Iron Women and Red Stockings: Propaganda and Gender Politics
Iron Women and Red Stockings: propaganda and gender politics
Danish Cultural Center in Beijing recently opened the retrospective poster exhibit Iron Women and Red Stockings which is a double representation of Danish and Chinese women’s liberation campaigns and propaganda posters from the 1940’s through the 1970’s.
Iron Women and Red Stockings prompts us to recall the propaganda poster as an art form, and not least a means for proactive gender politics, welfare and socially founded growth.
The exhibit is organized in collaboration with Hafnia Foundation and Kvindehuset i Gothersgade.
The double exhibit is part of “Women Hold Up Half the Sky,” which largely informs this year’s activities for, about, to and by women in China and the North, staged by the Cultural Center in 2019.

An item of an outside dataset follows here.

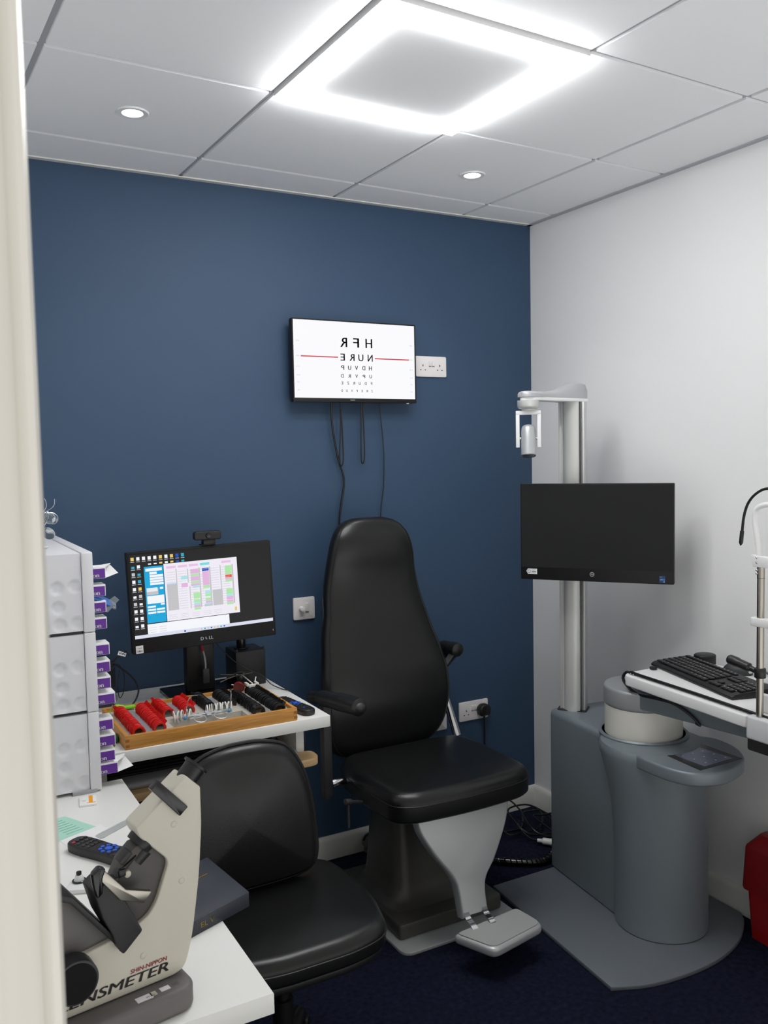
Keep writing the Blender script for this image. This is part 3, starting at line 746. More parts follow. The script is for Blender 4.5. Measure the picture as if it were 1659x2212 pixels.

The exposition of the Chinese and Danish propaganda works reminds us of the interplay between progress, welfare, human worth and a proactive gender policy.
By drawing parallels between Denmark and China and the advances done in the two countries, the exhibit aims to illustrate that gender equality, although it is predominately the same battle, must find its own culturally characteristic expression.
The Chinese poster collection (Curated by Rodney Cone and Stevens Vaughn) mirrors the Cultural Revolution in Communist China from 1949 to 1979 and constitutes the greater part of the exhibited posters.
The Danish works reflect the women’s movement from 1969 to 1979 with posters from the Red Stocking Movement, Countess Danner, the summer camps on the island of Femø i.a. which Kvindehuset I Gothersgade have supplied in the form of high-res scans.
The exhibit Iron Women and Red Stockings will run until 2 June 2019.